Anatolii trascorre le sue giornate facendo piccole passeggiate sui colli di Teolo, camminate in cui a volte lo accompagna Ganna, la sua consuocera con cui ha condiviso il viaggio dall’Ucraina all’Italia. «Mi piace stare all’aria aperta e chiacchierare con gli altri ospiti accolti in struttura. D’estate mi piaceva rimanere seduto fuori sulla panchina e chiacchierare con le persone che passavano, ma adesso con il freddo sono costretto a stare dentro». La sua speranza così come quella di tutti coloro che, come lui, sono dovuti scappare all’improvviso dalla propria terra abbandonando la propria casa e i propri affetti più cari è che la guerra finisca presto. Del suo Paese gli manca tutto: gli amici, la casa, la sua routine quotidiana. «Ho costruito la mia casa con le mie mani e l’ho costruita anche per mia figlia. Avevo pensato al mio futuro e a quello della mia famiglia in Ucraina e speravo di invecchiare nella mia casa con la mia famiglia vicino».
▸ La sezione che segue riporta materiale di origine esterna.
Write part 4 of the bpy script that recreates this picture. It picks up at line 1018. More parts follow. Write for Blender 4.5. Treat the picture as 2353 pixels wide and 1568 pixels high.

A causa di una guerra che non accenna a finire, il momento del ritorno nella sua terra si fa ogni giorno sempre più lontano. Il suo obiettivo è ora quello di ricongiungersi presto con le due figlie arrivate prima di lui in Italia, per poter finalmente ritornare a vivere insieme. Ma Anatolii non è il solo a vedere affievolirsi la speranza del ritorno nella propria patria. Come spiega Francesca Temporin della Orizzonti Cooperativa Sociale: «inizialmente le difficoltà di inserimento e integrazione erano più complesse perché c’era comunque la speranza di ritornare. Ora sembra che tutti si stiano rendendo conto che la fine della guerra non è dietro le porte e pertanto stanno iniziando anche a ragionare in altri termini, dicendo “io ci provo ad inserirmi qua e ad integrarmi e se eventualmente riesco a tornare al mio Paese ci torno volentieri ma, se non è possibile in tempi brevi, almeno inizio a costruirmi una parte di futuro qua”. È un processo molto delicato e complesso».